# What you are asked to do
Find every line in the records below that holds the word "picture" and copy it.

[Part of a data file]
*-*-*

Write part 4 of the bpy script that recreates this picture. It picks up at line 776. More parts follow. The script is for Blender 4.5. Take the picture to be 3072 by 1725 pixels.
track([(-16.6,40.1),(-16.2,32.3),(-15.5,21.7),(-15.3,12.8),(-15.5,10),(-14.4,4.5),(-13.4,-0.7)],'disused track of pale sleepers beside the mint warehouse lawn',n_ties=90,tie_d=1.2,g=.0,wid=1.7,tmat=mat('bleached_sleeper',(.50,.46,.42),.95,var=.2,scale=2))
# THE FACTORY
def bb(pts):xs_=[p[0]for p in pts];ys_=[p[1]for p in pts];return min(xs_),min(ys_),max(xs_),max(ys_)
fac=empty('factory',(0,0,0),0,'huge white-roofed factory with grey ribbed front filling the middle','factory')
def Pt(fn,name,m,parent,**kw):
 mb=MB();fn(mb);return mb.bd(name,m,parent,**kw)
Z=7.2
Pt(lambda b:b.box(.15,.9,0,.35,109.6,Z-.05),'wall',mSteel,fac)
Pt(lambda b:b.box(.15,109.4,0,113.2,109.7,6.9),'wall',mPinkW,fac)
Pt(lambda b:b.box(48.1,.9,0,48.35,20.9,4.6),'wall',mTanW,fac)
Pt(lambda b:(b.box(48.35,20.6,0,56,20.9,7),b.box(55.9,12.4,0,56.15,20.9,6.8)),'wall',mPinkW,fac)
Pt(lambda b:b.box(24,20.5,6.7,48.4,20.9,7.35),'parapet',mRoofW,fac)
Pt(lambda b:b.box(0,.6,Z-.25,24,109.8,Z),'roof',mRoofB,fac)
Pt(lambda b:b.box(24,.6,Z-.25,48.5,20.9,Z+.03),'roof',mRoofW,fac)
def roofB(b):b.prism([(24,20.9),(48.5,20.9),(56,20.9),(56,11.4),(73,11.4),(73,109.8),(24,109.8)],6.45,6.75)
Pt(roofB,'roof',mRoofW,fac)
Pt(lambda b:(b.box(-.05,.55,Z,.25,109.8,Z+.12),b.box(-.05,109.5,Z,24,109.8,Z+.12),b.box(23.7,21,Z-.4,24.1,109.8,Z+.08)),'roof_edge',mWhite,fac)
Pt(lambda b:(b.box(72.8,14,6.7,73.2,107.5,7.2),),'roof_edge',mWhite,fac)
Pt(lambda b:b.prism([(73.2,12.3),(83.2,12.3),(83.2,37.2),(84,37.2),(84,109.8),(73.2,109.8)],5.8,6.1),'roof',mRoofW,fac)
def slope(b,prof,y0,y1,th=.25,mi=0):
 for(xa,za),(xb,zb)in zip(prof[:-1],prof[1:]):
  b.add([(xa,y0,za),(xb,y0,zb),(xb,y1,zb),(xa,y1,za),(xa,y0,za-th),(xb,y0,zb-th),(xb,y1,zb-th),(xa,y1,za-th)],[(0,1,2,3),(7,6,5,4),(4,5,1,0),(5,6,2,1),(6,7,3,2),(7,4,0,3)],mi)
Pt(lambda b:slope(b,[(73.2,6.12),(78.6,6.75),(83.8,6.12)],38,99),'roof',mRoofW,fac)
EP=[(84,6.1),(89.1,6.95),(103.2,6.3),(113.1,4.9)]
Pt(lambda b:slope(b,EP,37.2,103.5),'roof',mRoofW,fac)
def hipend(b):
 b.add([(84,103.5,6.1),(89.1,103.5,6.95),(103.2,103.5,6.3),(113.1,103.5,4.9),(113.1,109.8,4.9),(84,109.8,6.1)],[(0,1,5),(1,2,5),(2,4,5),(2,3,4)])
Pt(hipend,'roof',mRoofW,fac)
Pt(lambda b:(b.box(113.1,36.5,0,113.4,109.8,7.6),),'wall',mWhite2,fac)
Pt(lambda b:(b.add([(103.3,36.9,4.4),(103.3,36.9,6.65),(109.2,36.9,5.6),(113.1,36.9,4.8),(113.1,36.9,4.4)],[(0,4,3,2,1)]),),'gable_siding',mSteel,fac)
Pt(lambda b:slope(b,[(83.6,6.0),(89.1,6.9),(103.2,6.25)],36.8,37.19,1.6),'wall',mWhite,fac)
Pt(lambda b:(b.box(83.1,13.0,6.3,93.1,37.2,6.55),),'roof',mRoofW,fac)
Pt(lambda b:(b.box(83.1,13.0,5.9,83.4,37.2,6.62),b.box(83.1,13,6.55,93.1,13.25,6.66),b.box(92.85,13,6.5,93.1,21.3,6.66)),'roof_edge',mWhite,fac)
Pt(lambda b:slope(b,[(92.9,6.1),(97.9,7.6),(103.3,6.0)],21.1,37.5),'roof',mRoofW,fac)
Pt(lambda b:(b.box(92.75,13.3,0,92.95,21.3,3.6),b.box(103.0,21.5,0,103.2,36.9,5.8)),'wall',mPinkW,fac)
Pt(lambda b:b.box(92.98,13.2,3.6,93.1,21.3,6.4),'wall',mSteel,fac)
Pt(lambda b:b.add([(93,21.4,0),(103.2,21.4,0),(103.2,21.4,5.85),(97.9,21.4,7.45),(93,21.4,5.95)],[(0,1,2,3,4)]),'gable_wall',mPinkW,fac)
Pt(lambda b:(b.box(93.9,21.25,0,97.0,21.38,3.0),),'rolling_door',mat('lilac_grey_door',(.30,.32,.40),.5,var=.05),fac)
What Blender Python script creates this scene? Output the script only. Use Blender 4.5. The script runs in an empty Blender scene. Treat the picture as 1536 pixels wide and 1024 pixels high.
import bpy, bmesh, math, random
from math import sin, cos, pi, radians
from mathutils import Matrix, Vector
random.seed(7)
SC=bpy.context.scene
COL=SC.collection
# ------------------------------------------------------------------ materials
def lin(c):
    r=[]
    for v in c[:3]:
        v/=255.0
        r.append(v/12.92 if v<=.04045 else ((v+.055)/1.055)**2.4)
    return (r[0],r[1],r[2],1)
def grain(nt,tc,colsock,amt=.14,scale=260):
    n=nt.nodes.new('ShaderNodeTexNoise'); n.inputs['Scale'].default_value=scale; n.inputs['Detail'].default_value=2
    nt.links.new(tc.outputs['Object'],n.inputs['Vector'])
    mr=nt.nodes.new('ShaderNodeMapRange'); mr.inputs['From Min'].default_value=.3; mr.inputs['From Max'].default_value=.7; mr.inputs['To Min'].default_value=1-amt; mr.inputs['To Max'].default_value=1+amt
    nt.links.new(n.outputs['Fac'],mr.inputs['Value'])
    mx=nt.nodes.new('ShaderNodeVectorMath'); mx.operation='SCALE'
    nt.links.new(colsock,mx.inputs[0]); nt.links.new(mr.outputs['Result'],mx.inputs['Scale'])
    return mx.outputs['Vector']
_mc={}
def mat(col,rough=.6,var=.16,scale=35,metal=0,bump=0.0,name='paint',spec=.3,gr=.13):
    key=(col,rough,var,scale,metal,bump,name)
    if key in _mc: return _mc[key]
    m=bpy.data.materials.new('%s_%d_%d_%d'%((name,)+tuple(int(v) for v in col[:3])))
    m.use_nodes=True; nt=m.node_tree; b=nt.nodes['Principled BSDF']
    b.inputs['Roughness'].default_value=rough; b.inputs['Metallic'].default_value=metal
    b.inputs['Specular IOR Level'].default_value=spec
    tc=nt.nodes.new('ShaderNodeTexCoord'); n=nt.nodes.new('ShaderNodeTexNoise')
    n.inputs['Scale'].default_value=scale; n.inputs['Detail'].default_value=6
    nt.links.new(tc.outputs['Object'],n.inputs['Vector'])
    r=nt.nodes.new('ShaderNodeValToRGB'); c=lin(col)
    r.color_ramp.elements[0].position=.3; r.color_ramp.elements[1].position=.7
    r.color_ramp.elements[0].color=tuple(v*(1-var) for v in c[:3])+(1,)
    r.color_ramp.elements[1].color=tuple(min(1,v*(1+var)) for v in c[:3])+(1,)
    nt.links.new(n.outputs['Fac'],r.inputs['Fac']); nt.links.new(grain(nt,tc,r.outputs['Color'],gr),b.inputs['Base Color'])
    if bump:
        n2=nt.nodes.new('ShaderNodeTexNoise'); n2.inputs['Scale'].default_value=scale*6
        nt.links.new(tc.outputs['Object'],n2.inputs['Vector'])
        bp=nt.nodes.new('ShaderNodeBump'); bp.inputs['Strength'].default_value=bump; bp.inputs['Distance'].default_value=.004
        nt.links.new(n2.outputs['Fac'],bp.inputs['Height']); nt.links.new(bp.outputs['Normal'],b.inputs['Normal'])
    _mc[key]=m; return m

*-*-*

# Task solution
Write part 4 of the bpy script that recreates this picture. It picks up at line 776. More parts follow. The script is for Blender 4.5. Take the picture to be 3072 by 1725 pixels.
What Blender Python script creates this scene? Output the script only. Use Blender 4.5. The script runs in an empty Blender scene. Treat the picture as 1536 pixels wide and 1024 pixels high.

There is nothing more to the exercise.